** TASK DETAILS **
Write out the listing below exactly, and omit any images you find in it.

* Start MATERIAL *

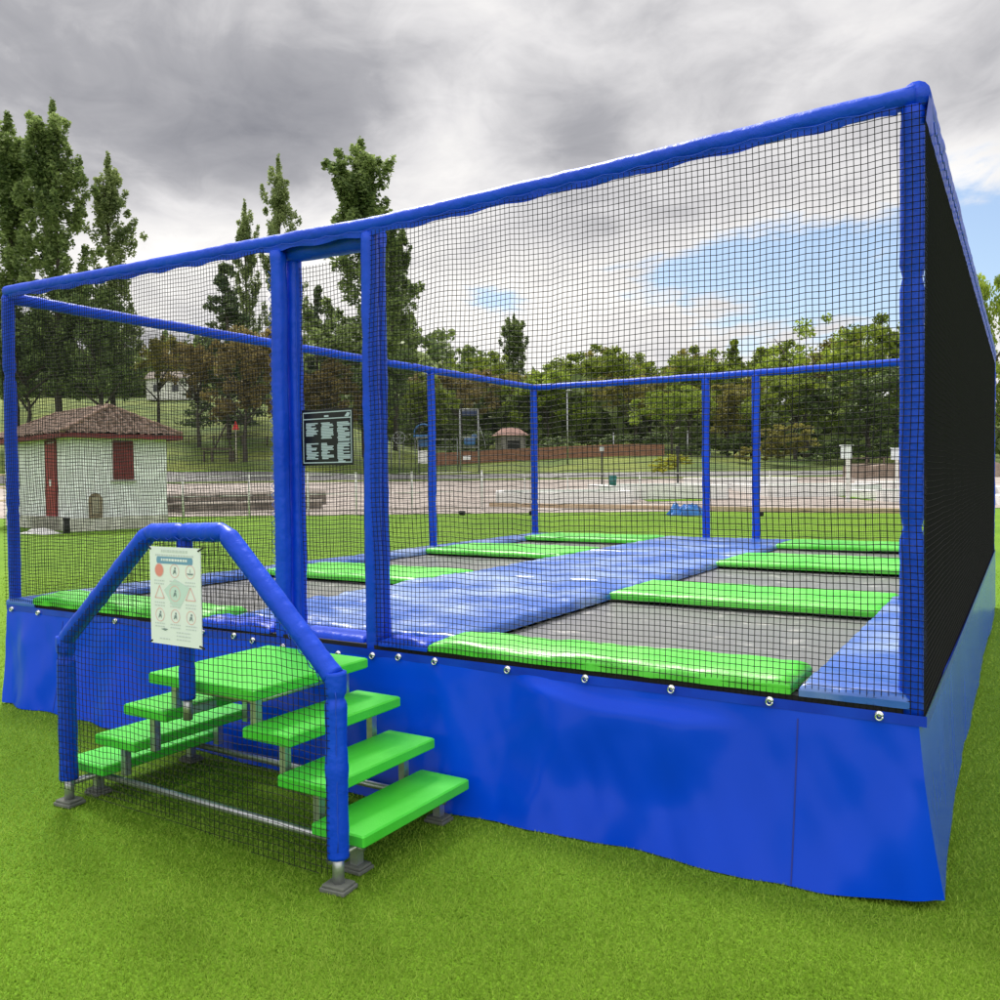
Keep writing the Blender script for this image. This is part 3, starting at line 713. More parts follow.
TREES = [
 ('pop1', 'poplar_tree', 18, 120, 104, 104, L_POP, 'broad dark poplar leftmost on the hillside with a blunt top', GP),
 ('pop3', 'poplar_tree', 62, 108, 100, 92, L_POP, 'tallest dark poplar of the hillside, pointed top, behind the white hut', GP),
 ('pop2', 'poplar_tree', 116, 160, 106, 76, L_POP2, 'pale slender poplar with thin gappy crown right of the two dark ones', GP),
 ('pop2', 'poplar_tree', 284, 162, 112, 62, L_POP2, 'thin sparse poplar rising behind the left door post', GP),
 ('pop2', 'poplar_tree', 250, 205, 122, 48, L_POP2, 'short sparse poplar with leaning tip left of the door posts', GP),
 ('pop3', 'poplar_tree', 366, 146, 100, 118, L_POP, 'dense dark poplar seen through the door frame', GP),
 ('pop3', 'poplar_tree', 396, 222, 112, 58, L_POP, 'narrow dark poplar just right of the right door post', GP),
 ('rnd2', 'broadleaf_tree', 30, 292, 98, 120, L_DRK, 'dark spreading tree below the left poplars at the edge of the slope', GL),
 ('rnd1', 'broadleaf_tree', 104, 288, 100, 104, L_DRK, 'dark round tree with pale trunk directly behind the hut roof', GL),
 ('rnd3', 'broadleaf_tree', 160, 330, 112, 62, L_YEL and L_OLV, 'small olive tree with a thin bare trunk between hut and brown tree', GL),
 ('con', 'conifer_tree', 230, 262, 104, 92, L_CON, 'dark green conifer with a ragged top left of the door posts', GL),
 ('rnd1', 'broadleaf_tree', 246, 326, 92, 110, L_BRN, 'brown budding tree with thick dark pollarded trunk on the grass slope', GL),
 ('rnd3', 'broadleaf_tree', 200, 336, 100, 66, L_BRN, 'small brown tree with an upright trunk left of the pollarded tree', GL),
 ('con', 'conifer_tree', 321, 284, 104, 58, L_CON, 'narrow conifer seen in the left of the door opening', GL),
 ('rnd2', 'broadleaf_tree', 330, 352, 96, 84, L_BRN, 'low brown tree behind the black rules board', GL),
 ('rnd1', 'broadleaf_tree', 380, 352, 98, 76, L_DRK, 'dark low tree behind the right door post', GL),
 ('rnd2', 'broadleaf_tree', 420, 374, 118, 76, L_GRN, 'light green rounded tree left of the blue play tower', GW),
 ('rnd3', 'broadleaf_tree', 462, 362, 136, 107, L_BRN, 'brownish bare tree standing above the play towers', GW),
 ('pop1', 'poplar_tree', 516, 316, 190, 44, L_POP, 'lone far poplar standing out above the wood left of centre', GP),
 ('rnd1', 'broadleaf_tree', 505, 372, 150, 76, L_OLV, 'olive tree behind the small red roofed kiosk', GW),
 ('rnd2', 'broadleaf_tree', 548, 362, 140, 107, L_LIT, 'yellow green tree behind the tall lamp post', GW),
 ('rnd1', 'broadleaf_tree', 598, 352, 150, 110, L_GRN, 'large green tree rising above the middle of the brick wall', GW),
 ('rnd3', 'broadleaf_tree', 636, 368, 128, 94, L_OLV, 'olive tree above the right end of the brick wall', GW),
 ('rnd2', 'broadleaf_tree', 690, 346, 138, 107, L_GRN, 'domed green tree behind the blue tarpaulin', GW),
 ('rnd3', 'broadleaf_tree', 672, 384, 112, 107, L_LIT, 'loose yellow green tree with dark forked trunk near the yellow shrub', GW),
 ('con', 'conifer_tree', 735, 338, 150, 60, L_GRN, 'pointed green tree between the two back middle posts', GW),
 ('rnd1', 'broadleaf_tree', 728, 384, 120, 107, L_OLV, 'rounded olive tree between the two middle back posts', GW),
 ('airy', 'broadleaf_tree', 806, 304, 126, 128, L_LIT, 'tall airy spring green tree whose thin top shows sky', GW),
 ('rnd2', 'broadleaf_tree', 795, 366, 110, 117, L_GRN, 'full green tree below the tall airy one', GW),
 ('bush', 'shrub', 776, 424, 96, 80, L_OLV, 'pale olive rounded bush left of the white notice post', 'shrubs by the yard'),
 ('rnd2', 'broadleaf_tree', 868, 314, 116, 148, L_GRN, 'big green tree behind the right front corner post', GW),
 ('rnd1', 'broadleaf_tree', 868, 372, 104, 140, L_DRK, 'very dark tree behind the white notice post', GW),
 ('rnd3', 'broadleaf_tree', 985, 258, 92, 94, L_LIT, 'olive green tree showing beyond the far right end of the net', GW),
 ('rnd2', 'broadleaf_tree', 1010, 350, 84, 97, L_GRN, 'dark green tree at the right border behind the net end', GW),
 ('rnd1', 'broadleaf_tree', 935, 352, 110, 115, L_GRN, 'green tree seen dimly through the dark side net', GW),
]
for t in TREES: tree(*t)
for k, (px, top, w) in enumerate(((562, 358, 96), (614, 346, 100), (650, 352, 92), (704, 344, 96), (752, 346, 100), (834, 326, 104), (898, 322, 110), (952, 330, 100), (478, 356, 80))):
    tree('rnd2' if k % 2 else 'rnd1', 'broadleaf_tree', px, top, 158, w, (L_GRN, L_OLV)[k % 2], 'rounded tree in the back row of the wood, mostly hidden by nearer trees', 'back row of the wood')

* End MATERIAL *

** COMPLETE RESPONSE **
Keep writing the Blender script for this image. This is part 3, starting at line 713. More parts follow.
TREES = [
 ('pop1', 'poplar_tree', 18, 120, 104, 104, L_POP, 'broad dark poplar leftmost on the hillside with a blunt top', GP),
 ('pop3', 'poplar_tree', 62, 108, 100, 92, L_POP, 'tallest dark poplar of the hillside, pointed top, behind the white hut', GP),
 ('pop2', 'poplar_tree', 116, 160, 106, 76, L_POP2, 'pale slender poplar with thin gappy crown right of the two dark ones', GP),
 ('pop2', 'poplar_tree', 284, 162, 112, 62, L_POP2, 'thin sparse poplar rising behind the left door post', GP),
 ('pop2', 'poplar_tree', 250, 205, 122, 48, L_POP2, 'short sparse poplar with leaning tip left of the door posts', GP),
 ('pop3', 'poplar_tree', 366, 146, 100, 118, L_POP, 'dense dark poplar seen through the door frame', GP),
 ('pop3', 'poplar_tree', 396, 222, 112, 58, L_POP, 'narrow dark poplar just right of the right door post', GP),
 ('rnd2', 'broadleaf_tree', 30, 292, 98, 120, L_DRK, 'dark spreading tree below the left poplars at the edge of the slope', GL),
 ('rnd1', 'broadleaf_tree', 104, 288, 100, 104, L_DRK, 'dark round tree with pale trunk directly behind the hut roof', GL),
 ('rnd3', 'broadleaf_tree', 160, 330, 112, 62, L_YEL and L_OLV, 'small olive tree with a thin bare trunk between hut and brown tree', GL),
 ('con', 'conifer_tree', 230, 262, 104, 92, L_CON, 'dark green conifer with a ragged top left of the door posts', GL),
 ('rnd1', 'broadleaf_tree', 246, 326, 92, 110, L_BRN, 'brown budding tree with thick dark pollarded trunk on the grass slope', GL),
 ('rnd3', 'broadleaf_tree', 200, 336, 100, 66, L_BRN, 'small brown tree with an upright trunk left of the pollarded tree', GL),
 ('con', 'conifer_tree', 321, 284, 104, 58, L_CON, 'narrow conifer seen in the left of the door opening', GL),
 ('rnd2', 'broadleaf_tree', 330, 352, 96, 84, L_BRN, 'low brown tree behind the black rules board', GL),
 ('rnd1', 'broadleaf_tree', 380, 352, 98, 76, L_DRK, 'dark low tree behind the right door post', GL),
 ('rnd2', 'broadleaf_tree', 420, 374, 118, 76, L_GRN, 'light green rounded tree left of the blue play tower', GW),
 ('rnd3', 'broadleaf_tree', 462, 362, 136, 107, L_BRN, 'brownish bare tree standing above the play towers', GW),
 ('pop1', 'poplar_tree', 516, 316, 190, 44, L_POP, 'lone far poplar standing out above the wood left of centre', GP),
 ('rnd1', 'broadleaf_tree', 505, 372, 150, 76, L_OLV, 'olive tree behind the small red roofed kiosk', GW),
 ('rnd2', 'broadleaf_tree', 548, 362, 140, 107, L_LIT, 'yellow green tree behind the tall lamp post', GW),
 ('rnd1', 'broadleaf_tree', 598, 352, 150, 110, L_GRN, 'large green tree rising above the middle of the brick wall', GW),
 ('rnd3', 'broadleaf_tree', 636, 368, 128, 94, L_OLV, 'olive tree above the right end of the brick wall', GW),
 ('rnd2', 'broadleaf_tree', 690, 346, 138, 107, L_GRN, 'domed green tree behind the blue tarpaulin', GW),
 ('rnd3', 'broadleaf_tree', 672, 384, 112, 107, L_LIT, 'loose yellow green tree with dark forked trunk near the yellow shrub', GW),
 ('con', 'conifer_tree', 735, 338, 150, 60, L_GRN, 'pointed green tree between the two back middle posts', GW),
 ('rnd1', 'broadleaf_tree', 728, 384, 120, 107, L_OLV, 'rounded olive tree between the two middle back posts', GW),
 ('airy', 'broadleaf_tree', 806, 304, 126, 128, L_LIT, 'tall airy spring green tree whose thin top shows sky', GW),
 ('rnd2', 'broadleaf_tree', 795, 366, 110, 117, L_GRN, 'full green tree below the tall airy one', GW),
 ('bush', 'shrub', 776, 424, 96, 80, L_OLV, 'pale olive rounded bush left of the white notice post', 'shrubs by the yard'),
 ('rnd2', 'broadleaf_tree', 868, 314, 116, 148, L_GRN, 'big green tree behind the right front corner post', GW),
 ('rnd1', 'broadleaf_tree', 868, 372, 104, 140, L_DRK, 'very dark tree behind the white notice post', GW),
 ('rnd3', 'broadleaf_tree', 985, 258, 92, 94, L_LIT, 'olive green tree showing beyond the far right end of the net', GW),
 ('rnd2', 'broadleaf_tree', 1010, 350, 84, 97, L_GRN, 'dark green tree at the right border behind the net end', GW),
 ('rnd1', 'broadleaf_tree', 935, 352, 110, 115, L_GRN, 'green tree seen dimly through the dark side net', GW),
]
for t in TREES: tree(*t)
for k, (px, top, w) in enumerate(((562, 358, 96), (614, 346, 100), (650, 352, 92), (704, 344, 96), (752, 346, 100), (834, 326, 104), (898, 322, 110), (952, 330, 100), (478, 356, 80))):
    tree('rnd2' if k % 2 else 'rnd1', 'broadleaf_tree', px, top, 158, w, (L_GRN, L_OLV)[k % 2], 'rounded tree in the back row of the wood, mostly hidden by nearer trees', 'back row of the wood')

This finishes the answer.